Bu örneklere bloğumuzda yer vermemek gerçekten büyük bir eksiklik olurdu. Metiner'in sözleri demokrasimizin parlamentoyu oluşturan iktidar milletvekilleri açısından nasıl büyük bir çözülmeyle karşı karşıya olduğunu hiçbir yoruma ya da açıklamaya gerek bırakmayacak netlikte gösteriyor. Bu sözlere iktidar partisi milletvekillerinden en küçük bir itiraz ya da "abartı" eleştirisi bile yapılmadı/yapılamadı.

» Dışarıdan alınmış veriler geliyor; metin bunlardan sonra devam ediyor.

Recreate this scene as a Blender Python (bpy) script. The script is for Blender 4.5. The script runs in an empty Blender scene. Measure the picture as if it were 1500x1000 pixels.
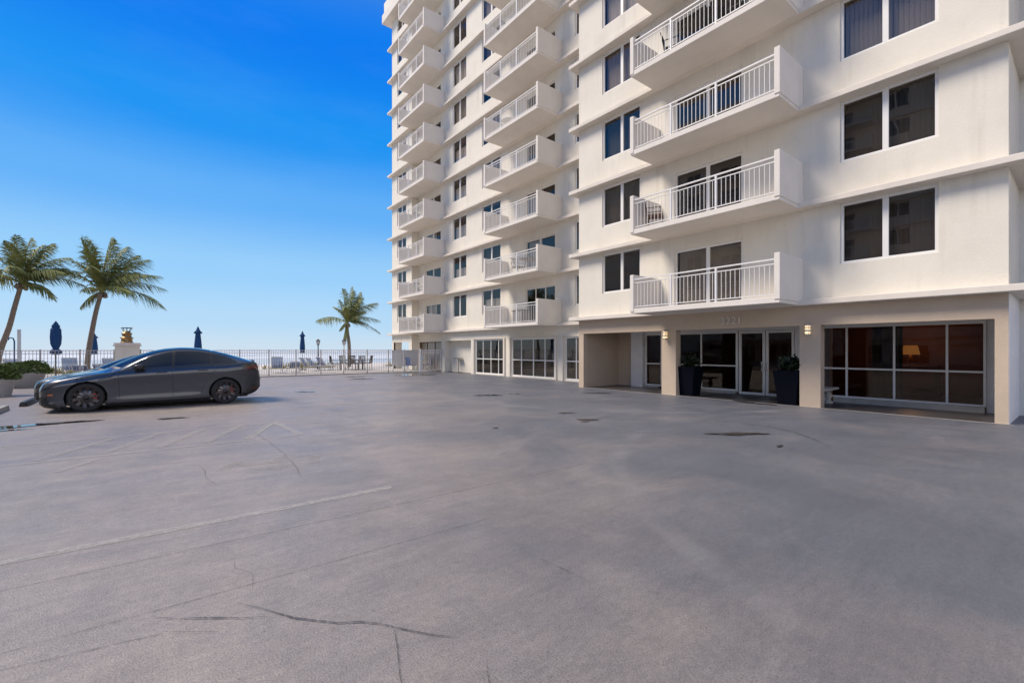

AK Parti Adıyaman Milletvekili Mehmet Metiner, Başbakan Recep Tayyip Erdoğan'ın ölümüne arkasında olduklarını anlatırken, "Biatsa biat, itaatsa itaat, ölümüne arkasında duruyoruz. Evet biz biatcıyız. Biz sadakatle ideallerimizin önderi olan kişinin izinden gitme noktasında evet biat özleriyiz" dedi.


Metiner şöyle konuştu:
"Genel başkanımız, büyük liderimiz başbakanımız bir irade beyanında bulunmuştur. Kusursuz itaatse biz büyük liderimize kusursuz itaat ediyoruz. Söz verdik bu can bu bende kaldığı sürece söz verdik, ideallerimiz için ölümüne mücadele edeceğiz. Bu şer güçlerinin amacı; 30 Martta Ak Parti’nin oyları düşürülürse hemen genel seçim tartışması başlatacaklar. Cumhurbaşkanlığı seçimini askıya alacaklar. Ak Parti’nin içinde oynuyor, fitne çıkartıyorlar. 3-5 kendini bilmez, 3-5 zaten bizden olmayan insanları bizden ayırtarak Ak Parti’nin özünün parçalandığını, artık başbakanın da yolun sonuna geldiğini anlatmaya çalışıyorlar. Böyle bir algı operasyonuyla karşı karşıyayız. Yargıyı bu yüzden ayırt ediyorlar. Yargı, emniyet darbesi hepsini boşa çıkartacağız. Nasıl çıkartacağız biliyor musunuz? 30 Mart’ta o sandıkları patlattığımız zaman. Uhud harbinin en şiddetli olduğu andır. Bir haber uçurulur ve denilir ki; ’Allah’ın resulü öldürüldü.’ Ne oldu? O has sahabeler o yürekli insanlar peygamberin etrafında kenetlenirler. Ölümüne arkasında dururlar. Çünkü biat etmiş, söz vermişlerdir. Kendi cesetleri çiğnenmeden Resulullah’ın cesedine hiç kimsenin parmağı dahi dokundurmayacaklarına dahi söz vermişlerdi. Ama diğerleri topuklarının üzerinde gitsin geriye dönmüşlerdir. Şimdi aynı şeyi Ak Parti’nin içinden birilerine yaptırma çalışıyorlar. Giden gitsin biz arınarak güçleneceğiz. Asla rahatsızlık duymuyoruz, giden, o ihanetçilerin gidişlerinden hiçbir rahatsızlık duymuyoruz. İçimizdeki çürükler temizlensin, has kardeşlerimiz bu davanın has yiğitleri kalsın. Biz onlarla yol yürümeyebiliriz. Ama size şunu söyleyeyim ayeti kelime iner der ki; ’Kim ki Muhammed’e tapıyorsa bilsin ki Muhammed ölmüştür.’ Muhammed ölür veya öldürülürse siz topuklarınızın üzerinde geriye mi döneceksiniz? Biz liderimizi seviyoruz. Biz liderimize sadakatle bağlıyız. Ama o birileri ne diyorlar bizim liderimize taptığımızı söylüyorlar. Bunu diyenler de dini kisveli arkadaş, dostlarımız. Yazıklar olsun biz tapmıyoruz. Ama liderimize sadakatle bağlıyız. İkisinin arasındaki farkı bilmiyorlarsa Uhud harbine baksınlar Uhud harbinden sonra inan ayeti kelimeye baksınlar."